Meaningful, Authentic and Valuable Experience

Experiential retail is about passion and long-term customer value. It’s about getting deeper into the customer’s psyche, to understand their values and needs, and provide them with both the education, goods, and services necessary to meet their short- and long-range expectations around their passions. The very best retailers understand this, and Dick’s House of Sport is an experiential palace.

House of Sport is an authentic event and activity driven venue and as described by Dick’s, “immerses the public in a one-of-a-kind experience where sports meet fashion, community and love for the game.” For example, if baseball is your thing, grab a bat and swing away in the HitTrax batter’s cage, after you select your favorite National League field to do it in. If your sport requires cleats, get the true fit and feel on built-in turf, in the House of Cleats. Want to take that a step further? Take it outside, onto an actual field with both real turf and an Olympic quality track (coming this fall). “The Field” is a year-round outdoor track where you can test products, practice team drills, even participate in youth sports camps or run laps on the track; for real! Solution-based retail is about focusing on lifestyle and dynamic product usage over static product. The visual merchandising teams have created over 600 mannequins in motion displaying product like none other in merchandising “strike points” that are, well, striking.

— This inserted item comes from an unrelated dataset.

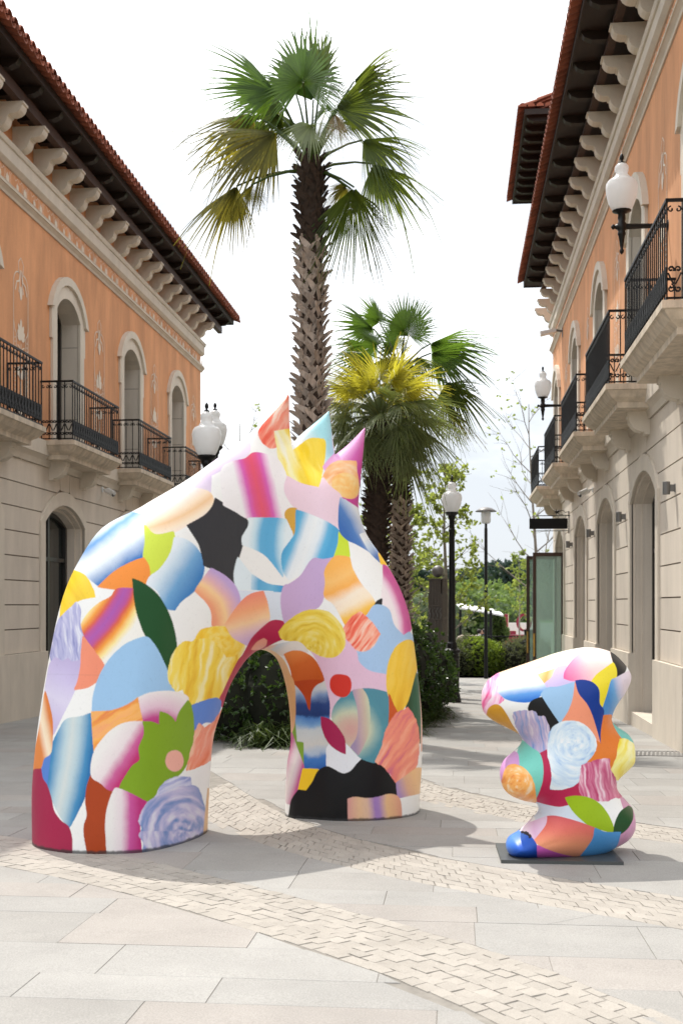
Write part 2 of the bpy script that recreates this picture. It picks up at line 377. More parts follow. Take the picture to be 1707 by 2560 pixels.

The design team has also managed to elevate every brand in both a cohesive, and unified manner that gives each of them a stunning presentation without multi-brand overwhelm. And from the viewpoint of a veteran store designer, this is a high wire act that few multi-brand merchants ever achieve. This edifice to sport and brand immersion is the high watermark for customer experience and will yield the appropriate return on experience (ROX), mark my word.

This concept takes the customer experience from passive purchasing to active participation and brand immersion. It builds passion around the Dick’s brand and builds lifetime customer value. It’s a store customers will truly fall in love with.